The case concerned a sale of sugar by ED&F Man to CIC FOB Santos. The "Shipment Period" clause in the contract stated, "One vessel only presenting October 2006 Shipment at Buyer's Option, with 10 days pre-advise of vessel arrival". The contract incorporated the Refined Sugar Association rules, which provide that if a vessel is presented for loading within a contractual delivery period and loading is not completed by the last day of the period, the seller must deliver and the buyer must take delivery of the cargo.
CIC opened a letter of credit requiring presentation of a bill of lading dated no later than 31 October 2006. Man rejected the l/c on the basis that it should allow presentation of a later b/l. CIC terminated the contract and claimed damages from Man. CIC argued that under the contract loading had to be completed by the end of October 2006, and that the "Shipment Period" clause should be read as "One vessel only presenting [for] October 2006 Shipment at Buyers option, with 10 days preadvise of vessel arrival.".
The High Court rejected CIC's arguments and found that the l/c did not comply with the terms of the contract.
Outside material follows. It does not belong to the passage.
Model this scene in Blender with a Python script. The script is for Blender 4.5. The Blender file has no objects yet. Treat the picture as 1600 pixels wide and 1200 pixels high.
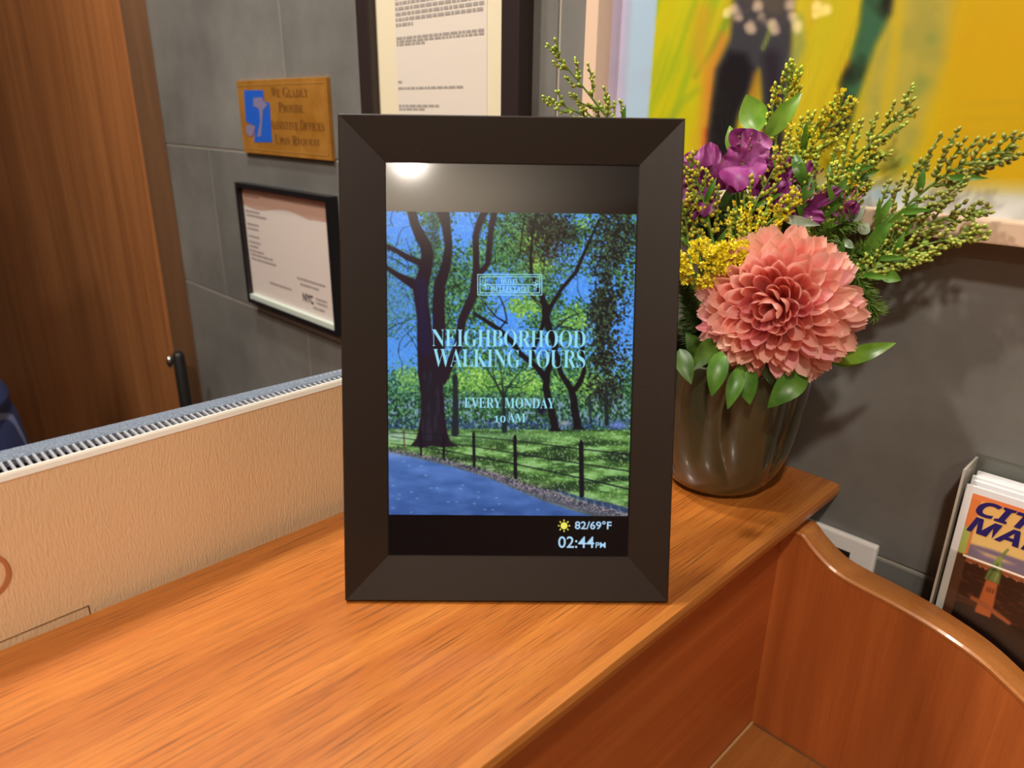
import bpy, bmesh, math, random
import numpy as np
from mathutils import Vector, Matrix

# ------------------------------------------------------------------ camera, world, lights, exposure
scene = bpy.context.scene
COL = scene.collection
CAM = Vector((0, 0, 0.2629))
CR = Vector((0.70144302, 0.7125951, 0.01363473))
CU = Vector((-0.25662108, 0.23466518, 0.93759153))
CF = Vector((-0.66492353, 0.661166, -0.34747118))
FPX = 1133.918

cd = bpy.data.cameras.new('camera')
cam = bpy.data.objects.new('camera', cd)
COL.objects.link(cam)
cd.sensor_width = 36
cd.lens = FPX / 1600 * 36
cd.clip_start = 0.01
cd.dof.use_dof = True
cd.dof.focus_distance = 0.50
cd.dof.aperture_fstop = 8.5
M = Matrix((CR, CU, -CF)).transposed().to_4x4()
M.translation = CAM
cam.matrix_world = M
scene.camera = cam

scene.view_settings.view_transform = 'Standard'
scene.view_settings.look = 'None'
scene.view_settings.gamma = 1
scene.view_settings.use_curve_mapping = False
scene.view_settings.exposure = 0.0

world = bpy.data.worlds.new('world')
scene.world = world
world.use_nodes = True
world.node_tree.nodes['Background'].inputs[0].default_value = (1.0, 0.86, 0.72, 1)
world.node_tree.nodes['Background'].inputs[1].default_value = 0.12


def area_light(name, loc, target, size, power, color, shape='DISK'):
    l = bpy.data.lights.new(name, 'AREA')
    l.shape = shape
    l.size = size
    l.energy = power
    l.color = color
    o = bpy.data.objects.new(name, l)
    o.location = loc
    d = Vector(target) - Vector(loc)
    o.rotation_euler = d.to_track_quat('-Z', 'Y').to_euler()
    COL.objects.link(o)
    return o


WARM = (1.0, 0.90, 0.78)
area_light('downlight_desk', (-0.95, -0.42, 1.50), (-0.35, 0.45, 0.0), 0.10, 16, WARM)
area_light('downlight_lobby', (0.40, -0.68, 1.50), (-0.3, 0.25, 0.0), 0.12, 18, WARM)
area_light('downlight_room', (1.36, -1.90, 1.50), (0.6, -1.0, 0.0), 0.06, 6, WARM)
area_light('added_ceiling_fill', (1.7, -2.4, 1.05), (1.7, -2.4, 1.56), 1.2, 26, WARM)  # added, unseen fill brightening the ceiling that the screen glass mirrors
area_light('downlight_wall', (-0.85, 0.12, 1.52), (-0.80, 0.53, 0.30), 0.12, 14, (1.0, 0.97, 0.92))

# ------------------------------------------------------------------ helpers
CEIL_Z, FLOOR_Z, WALL_Y = 1.56, -1.07, 0.532
rnd = random.Random(7)


def lin(c):
    c = c / 255.0
    return c / 12.92 if c <= 0.04045 else ((c + 0.055) / 1.055) ** 2.4


def L3(c):
    return tuple(lin(v) for v in c)


def ray(px, py):
    return CF + CR * ((px - 800) / FPX) - CU * ((py - 600) / FPX)


def at(px, py, dep):
    v = ray(px, py)
    P = CAM + v * dep
    if P.y > 0.455:          # keep plants in front of the wall and the painting frame
        y = 0.455 + 0.040 * (1 - math.exp(-(P.y - 0.455) / 0.06))
        P = CAM + v * (y / v.y)
    return P


def on_plane(px, py, p0, n):
    v = ray(px, py)
    n = Vector(n)
    return CAM + v * ((Vector(p0) - CAM).dot(n) / v.dot(n))


def on_wall(px, py, y=WALL_Y):
    return on_plane(px, py, (0, y, 0), (0, 1, 0))


def proj_np(P):
    q = P - np.array(CAM)
    d = q @ np.array(CF)
    return 800 + FPX * (q @ np.array(CR)) / d, 600 - FPX * (q @ np.array(CU)) / d


def mat(name, col=(200, 200, 200), rough=0.5, metal=0.0, coat=0.0, emit=None, estr=1.0, spec=0.5, linear=None):
    m = bpy.data.materials.new(name)
    m.use_nodes = True
    b = m.node_tree.nodes['Principled BSDF']
    c = linear if linear else L3(col)
    b.inputs['Base Color'].default_value = (*c, 1)
    b.inputs['Roughness'].default_value = rough
    b.inputs['Metallic'].default_value = metal
    b.inputs['Coat Weight'].default_value = coat
    b.inputs['Coat Roughness'].default_value = 0.08
    b.inputs['Specular IOR Level'].default_value = spec
    if emit:
        b.inputs['Emission Color'].default_value = (*L3(emit), 1)
        b.inputs['Emission Strength'].default_value = estr
    return m


def nodes_of(m):
    return m.node_tree.nodes, m.node_tree.links, m.node_tree.nodes['Principled BSDF']


def add_noise(m, scale, detail=4, rough=0.6, stretch=None, coord='Object'):
    N, Lk, b = nodes_of(m)
    tc = N.new('ShaderNodeTexCoord')
    mp = N.new('ShaderNodeMapping')
    if stretch:
        mp.inputs['Scale'].default_value = stretch
    n = N.new('ShaderNodeTexNoise')
    n.inputs['Scale'].default_value = scale
    n.inputs['Detail'].default_value = detail
    n.inputs['Roughness'].default_value = rough
    Lk.new(tc.outputs[coord], mp.inputs['Vector'])
    Lk.new(mp.outputs['Vector'], n.inputs['Vector'])
    return n


def ramp(m, src, stops):
    N, Lk, b = nodes_of(m)
    r = N.new('ShaderNodeValToRGB')
    el = r.color_ramp.elements
    while len(el) < len(stops):
        el.new(0.5)
    for e, (p, c) in zip(el, stops):
        e.position = p
        e.color = (*c, 1) if len(c) == 3 else c
    Lk.new(src, r.inputs['Fac'])
    return r


def bump(m, src, strength, dist=0.001):
    N, Lk, b = nodes_of(m)
    bp = N.new('ShaderNodeBump')
    bp.inputs['Strength'].default_value = strength
    bp.inputs['Distance'].default_value = dist
    Lk.new(src, bp.inputs['Height'])
    Lk.new(bp.outputs['Normal'], b.inputs['Normal'])


def mix(m, fac, a, b2, mode='MIX'):
    N, Lk, b = nodes_of(m)
    x = N.new('ShaderNodeMix')
    x.data_type = 'RGBA'
    x.blend_type = mode
    for s, v in ((0, fac), (6, a), (7, b2)):
        if isinstance(v, bpy.types.NodeSocket):
            Lk.new(v, x.inputs[s])
        elif s == 0:
            x.inputs[0].default_value = v
        else:
            x.inputs[s].default_value = (*v, 1)
    return x.outputs[2]


def translucent(m, fac, tint=(1, 1, 1)):
    """thin petals and leaves let light through"""
    N, Lk, b = nodes_of(m)
    o = next(n_ for n_ in N if n_.type == 'OUTPUT_MATERIAL')
    t = N.new('ShaderNodeBsdfTranslucent')
    x = N.new('ShaderNodeMixShader')
    x.inputs[0].default_value = fac
    src = b.inputs['Base Color'].links
    if src:
        Lk.new(src[0].from_socket, t.inputs['Color'])
    else:
        t.inputs['Color'].default_value = b.inputs['Base Color'].default_value
    Lk.new(b.outputs[0], x.inputs[1])
    Lk.new(t.outputs[0], x.inputs[2])
    Lk.new(x.outputs[0], o.inputs['Surface'])


def wood(name, c0, c1, axis='y', rough=0.38, coat=0.35, fleck=0.55):
    """two tone veneer, long grain along axis, with short dark pores"""
    m = mat(name, rough=rough, coat=coat)
    N, Lk, b = nodes_of(m)
    b.inputs['Coat Roughness'].default_value = 0.13
    k = {'x': 0, 'y': 1, 'z': 2}[axis]

    def st(across, along):
        s = [across] * 3
        s[k] = along
        return s
    n1 = add_noise(m, 1.0, 5, 0.6, st(60, 2.6))
    n1.inputs['Distortion'].default_value = 0.6
    r1 = ramp(m, n1.outputs['Fac'], [(0.30, L3(c0)), (0.52, L3([(p + q) / 2 for p, q in zip(c0, c1)])), (0.72, L3(c1))])
    n2 = add_noise(m, 1.0, 3, 0.7, st(1200, 17))
    r2 = ramp(m, n2.outputs['Fac'], [(0.52, (0, 0, 0)), (0.64, (1, 1, 1))])
    N2 = N.new('ShaderNodeMath')
    N2.operation = 'MULTIPLY'
    N2.inputs[1].default_value = fleck
    Lk.new(r2.outputs['Color'], N2.inputs[0])
    dark = L3([v * 0.62 for v in c0])
    col = mix(m, N2.outputs[0], r1.outputs['Color'], dark)
    n3 = add_noise(m, 1.0, 2, 0.5, st(9, 0.9))
    r3 = ramp(m, n3.outputs['Fac'], [(0.35, (0.80, 0.76, 0.72)), (0.65, (1.08, 1.06, 1.04))])
    col = mix(m, 1.0, col, r3.outputs['Color'], 'MULTIPLY')
    Lk.new(col, b.inputs['Base Color'])
    bump(m, n2.outputs['Fac'], 0.22, 0.0005)
    return m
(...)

The Court held that the contract did not provide for a defined shipment period, and that the "Shipment Period" clause was to be read in two parts as (1) "One vessel only presenting October 2006" amd (2) "Shipment at Buyers option...". Shipment should commence when the buyer's vessel was presented for loading but did not have to be completed by 31 October 2006.
This case underlines again the need for care and precision in setting out delivery obligations in international sale contracts to avoid uncertainty and unpredicted consequences.